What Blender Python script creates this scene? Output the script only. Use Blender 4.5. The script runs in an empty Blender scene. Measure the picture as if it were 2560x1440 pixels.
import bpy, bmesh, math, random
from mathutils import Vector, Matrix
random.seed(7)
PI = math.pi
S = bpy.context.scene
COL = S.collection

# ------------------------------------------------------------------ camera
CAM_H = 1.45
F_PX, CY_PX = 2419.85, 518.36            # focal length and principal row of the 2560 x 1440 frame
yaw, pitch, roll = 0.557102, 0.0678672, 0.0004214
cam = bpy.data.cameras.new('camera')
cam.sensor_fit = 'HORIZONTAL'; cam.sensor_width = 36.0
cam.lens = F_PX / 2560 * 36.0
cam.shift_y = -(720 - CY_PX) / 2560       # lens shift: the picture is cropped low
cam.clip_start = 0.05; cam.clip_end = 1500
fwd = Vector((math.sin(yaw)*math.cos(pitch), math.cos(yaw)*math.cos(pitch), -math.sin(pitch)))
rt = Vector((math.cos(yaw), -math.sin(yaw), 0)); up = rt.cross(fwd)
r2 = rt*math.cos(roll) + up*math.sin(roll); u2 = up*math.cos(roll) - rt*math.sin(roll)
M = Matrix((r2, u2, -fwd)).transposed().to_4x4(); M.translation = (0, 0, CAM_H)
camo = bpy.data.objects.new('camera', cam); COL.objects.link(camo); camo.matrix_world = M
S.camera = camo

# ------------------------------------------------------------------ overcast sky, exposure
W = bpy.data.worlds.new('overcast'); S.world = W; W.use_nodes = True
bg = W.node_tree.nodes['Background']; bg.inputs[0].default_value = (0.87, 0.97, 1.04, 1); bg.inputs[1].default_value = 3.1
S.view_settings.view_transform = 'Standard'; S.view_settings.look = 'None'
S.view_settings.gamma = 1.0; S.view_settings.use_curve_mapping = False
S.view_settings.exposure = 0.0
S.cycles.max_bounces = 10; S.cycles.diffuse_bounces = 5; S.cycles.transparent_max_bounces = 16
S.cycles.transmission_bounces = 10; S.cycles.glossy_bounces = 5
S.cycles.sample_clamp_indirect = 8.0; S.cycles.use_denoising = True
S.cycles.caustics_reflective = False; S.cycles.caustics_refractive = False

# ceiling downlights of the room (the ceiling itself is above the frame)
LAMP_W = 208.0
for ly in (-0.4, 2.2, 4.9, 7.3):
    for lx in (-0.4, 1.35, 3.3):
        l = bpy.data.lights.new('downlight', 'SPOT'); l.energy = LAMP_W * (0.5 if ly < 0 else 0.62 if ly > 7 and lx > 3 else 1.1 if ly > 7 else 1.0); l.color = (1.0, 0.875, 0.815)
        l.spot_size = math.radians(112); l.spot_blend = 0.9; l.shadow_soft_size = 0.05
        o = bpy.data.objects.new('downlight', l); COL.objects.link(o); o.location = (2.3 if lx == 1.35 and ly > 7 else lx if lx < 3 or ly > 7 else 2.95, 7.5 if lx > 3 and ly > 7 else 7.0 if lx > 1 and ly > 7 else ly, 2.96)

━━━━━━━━

> What to work on: Print, unaltered, every line from the beginning of the material down to the line with "COL = S.collection".

> Answer to the task:
What Blender Python script creates this scene? Output the script only. Use Blender 4.5. The script runs in an empty Blender scene. Measure the picture as if it were 2560x1440 pixels.
import bpy, bmesh, math, random
from mathutils import Vector, Matrix
random.seed(7)
PI = math.pi
S = bpy.context.scene
COL = S.collection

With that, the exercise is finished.